• [WORK INSTRUCTIONS]:
Exactly retype the lines of the material from its first line to the line with "R = math.radians", including both.
-- begin --
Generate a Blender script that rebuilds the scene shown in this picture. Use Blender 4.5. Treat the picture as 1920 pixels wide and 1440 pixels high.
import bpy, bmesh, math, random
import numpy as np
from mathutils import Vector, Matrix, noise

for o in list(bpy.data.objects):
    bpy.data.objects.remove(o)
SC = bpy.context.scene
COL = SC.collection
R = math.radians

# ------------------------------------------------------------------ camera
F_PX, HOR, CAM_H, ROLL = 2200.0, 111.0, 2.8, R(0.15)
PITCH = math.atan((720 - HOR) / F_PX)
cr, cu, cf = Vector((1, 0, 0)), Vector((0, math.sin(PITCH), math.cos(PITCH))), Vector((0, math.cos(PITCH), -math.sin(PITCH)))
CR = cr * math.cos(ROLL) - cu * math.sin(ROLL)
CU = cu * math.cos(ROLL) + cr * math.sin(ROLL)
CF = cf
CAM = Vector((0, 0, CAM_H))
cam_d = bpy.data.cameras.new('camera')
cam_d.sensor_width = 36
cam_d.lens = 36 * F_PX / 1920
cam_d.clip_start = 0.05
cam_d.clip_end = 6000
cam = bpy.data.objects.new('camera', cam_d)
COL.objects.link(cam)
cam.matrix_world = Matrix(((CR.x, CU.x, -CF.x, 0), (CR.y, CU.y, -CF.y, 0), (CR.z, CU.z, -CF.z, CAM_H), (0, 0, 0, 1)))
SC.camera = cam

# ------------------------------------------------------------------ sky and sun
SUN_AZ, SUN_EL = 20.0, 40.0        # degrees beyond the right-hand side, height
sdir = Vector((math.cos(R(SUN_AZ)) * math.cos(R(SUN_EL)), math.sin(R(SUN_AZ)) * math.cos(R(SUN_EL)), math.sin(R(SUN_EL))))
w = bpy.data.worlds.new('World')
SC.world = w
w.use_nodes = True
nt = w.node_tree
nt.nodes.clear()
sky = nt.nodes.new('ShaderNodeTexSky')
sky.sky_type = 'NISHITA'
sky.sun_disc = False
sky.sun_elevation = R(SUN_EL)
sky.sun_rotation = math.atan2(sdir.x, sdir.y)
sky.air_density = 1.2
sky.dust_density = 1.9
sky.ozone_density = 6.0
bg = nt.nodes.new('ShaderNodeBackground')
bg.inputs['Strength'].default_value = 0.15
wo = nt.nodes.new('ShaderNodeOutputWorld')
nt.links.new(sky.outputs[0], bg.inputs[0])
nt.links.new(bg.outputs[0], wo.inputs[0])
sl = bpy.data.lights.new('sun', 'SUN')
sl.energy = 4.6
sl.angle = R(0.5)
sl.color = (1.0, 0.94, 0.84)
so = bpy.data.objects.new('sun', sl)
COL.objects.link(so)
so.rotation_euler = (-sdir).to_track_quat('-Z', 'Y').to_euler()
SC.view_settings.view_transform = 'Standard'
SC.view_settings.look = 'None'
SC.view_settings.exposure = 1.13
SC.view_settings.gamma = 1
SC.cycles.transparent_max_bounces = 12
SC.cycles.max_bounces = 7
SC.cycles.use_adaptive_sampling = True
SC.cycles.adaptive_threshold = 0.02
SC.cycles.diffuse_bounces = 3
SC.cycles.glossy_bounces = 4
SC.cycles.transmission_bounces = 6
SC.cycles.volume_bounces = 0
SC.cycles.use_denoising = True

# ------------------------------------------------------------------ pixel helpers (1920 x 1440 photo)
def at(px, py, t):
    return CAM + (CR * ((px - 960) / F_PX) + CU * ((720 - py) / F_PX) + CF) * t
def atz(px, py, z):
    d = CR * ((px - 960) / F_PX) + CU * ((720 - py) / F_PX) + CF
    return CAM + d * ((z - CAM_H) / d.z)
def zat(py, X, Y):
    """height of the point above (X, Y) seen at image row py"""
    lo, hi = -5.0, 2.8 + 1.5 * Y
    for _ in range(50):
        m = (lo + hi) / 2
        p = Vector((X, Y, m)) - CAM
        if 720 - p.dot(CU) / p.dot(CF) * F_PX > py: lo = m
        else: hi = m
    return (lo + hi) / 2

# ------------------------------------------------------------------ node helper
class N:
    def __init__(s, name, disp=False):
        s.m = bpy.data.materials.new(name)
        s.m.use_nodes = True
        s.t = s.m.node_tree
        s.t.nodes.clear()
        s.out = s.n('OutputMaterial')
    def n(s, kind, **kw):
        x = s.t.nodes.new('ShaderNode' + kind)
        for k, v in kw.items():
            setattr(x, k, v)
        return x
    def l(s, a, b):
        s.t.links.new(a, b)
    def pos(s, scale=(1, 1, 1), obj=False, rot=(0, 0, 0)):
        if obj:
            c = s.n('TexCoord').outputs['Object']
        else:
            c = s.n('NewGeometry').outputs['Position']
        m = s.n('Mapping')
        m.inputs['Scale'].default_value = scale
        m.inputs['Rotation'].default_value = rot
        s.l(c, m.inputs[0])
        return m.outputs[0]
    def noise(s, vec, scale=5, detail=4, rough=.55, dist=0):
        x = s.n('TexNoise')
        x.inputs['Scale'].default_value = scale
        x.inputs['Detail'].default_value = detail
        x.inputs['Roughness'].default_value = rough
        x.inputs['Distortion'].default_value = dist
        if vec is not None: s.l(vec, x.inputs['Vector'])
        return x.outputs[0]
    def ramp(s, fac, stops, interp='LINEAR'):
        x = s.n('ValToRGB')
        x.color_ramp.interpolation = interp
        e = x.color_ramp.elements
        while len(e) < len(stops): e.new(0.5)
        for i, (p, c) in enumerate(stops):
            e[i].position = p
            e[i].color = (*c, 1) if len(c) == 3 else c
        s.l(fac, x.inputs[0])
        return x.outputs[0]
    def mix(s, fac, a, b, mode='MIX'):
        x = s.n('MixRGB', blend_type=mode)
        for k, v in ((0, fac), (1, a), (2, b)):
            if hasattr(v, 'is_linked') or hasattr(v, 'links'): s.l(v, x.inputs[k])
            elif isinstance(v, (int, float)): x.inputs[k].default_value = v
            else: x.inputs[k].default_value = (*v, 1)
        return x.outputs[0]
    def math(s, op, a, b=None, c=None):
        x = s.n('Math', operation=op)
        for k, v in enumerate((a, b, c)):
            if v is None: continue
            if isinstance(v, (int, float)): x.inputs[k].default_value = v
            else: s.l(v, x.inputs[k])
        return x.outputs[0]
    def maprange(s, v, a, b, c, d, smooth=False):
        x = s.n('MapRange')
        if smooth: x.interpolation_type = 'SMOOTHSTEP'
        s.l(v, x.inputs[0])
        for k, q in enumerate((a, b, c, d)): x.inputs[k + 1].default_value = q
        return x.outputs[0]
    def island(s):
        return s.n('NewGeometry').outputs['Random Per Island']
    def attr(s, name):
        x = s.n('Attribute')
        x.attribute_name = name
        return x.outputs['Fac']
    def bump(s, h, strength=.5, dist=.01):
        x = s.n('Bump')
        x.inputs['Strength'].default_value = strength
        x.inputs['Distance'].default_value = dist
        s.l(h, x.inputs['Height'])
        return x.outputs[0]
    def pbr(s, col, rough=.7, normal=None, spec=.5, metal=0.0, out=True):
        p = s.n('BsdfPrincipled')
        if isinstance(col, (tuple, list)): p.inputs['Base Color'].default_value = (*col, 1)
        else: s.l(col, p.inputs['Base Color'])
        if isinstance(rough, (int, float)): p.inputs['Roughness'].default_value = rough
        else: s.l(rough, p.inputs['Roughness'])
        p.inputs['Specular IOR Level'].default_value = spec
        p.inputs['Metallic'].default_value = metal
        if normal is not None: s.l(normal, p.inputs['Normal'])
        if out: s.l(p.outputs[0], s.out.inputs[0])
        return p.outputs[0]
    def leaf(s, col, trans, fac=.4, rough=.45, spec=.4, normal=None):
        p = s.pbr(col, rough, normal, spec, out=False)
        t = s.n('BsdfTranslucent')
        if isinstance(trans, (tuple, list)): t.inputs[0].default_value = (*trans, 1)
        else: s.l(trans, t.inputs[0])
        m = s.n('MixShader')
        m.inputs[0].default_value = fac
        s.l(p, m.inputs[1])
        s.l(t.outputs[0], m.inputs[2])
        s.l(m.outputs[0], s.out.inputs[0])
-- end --
• [RESPONSE FOR THIS EXERCISE]:
Generate a Blender script that rebuilds the scene shown in this picture. Use Blender 4.5. Treat the picture as 1920 pixels wide and 1440 pixels high.
import bpy, bmesh, math, random
import numpy as np
from mathutils import Vector, Matrix, noise

for o in list(bpy.data.objects):
    bpy.data.objects.remove(o)
SC = bpy.context.scene
COL = SC.collection
R = math.radians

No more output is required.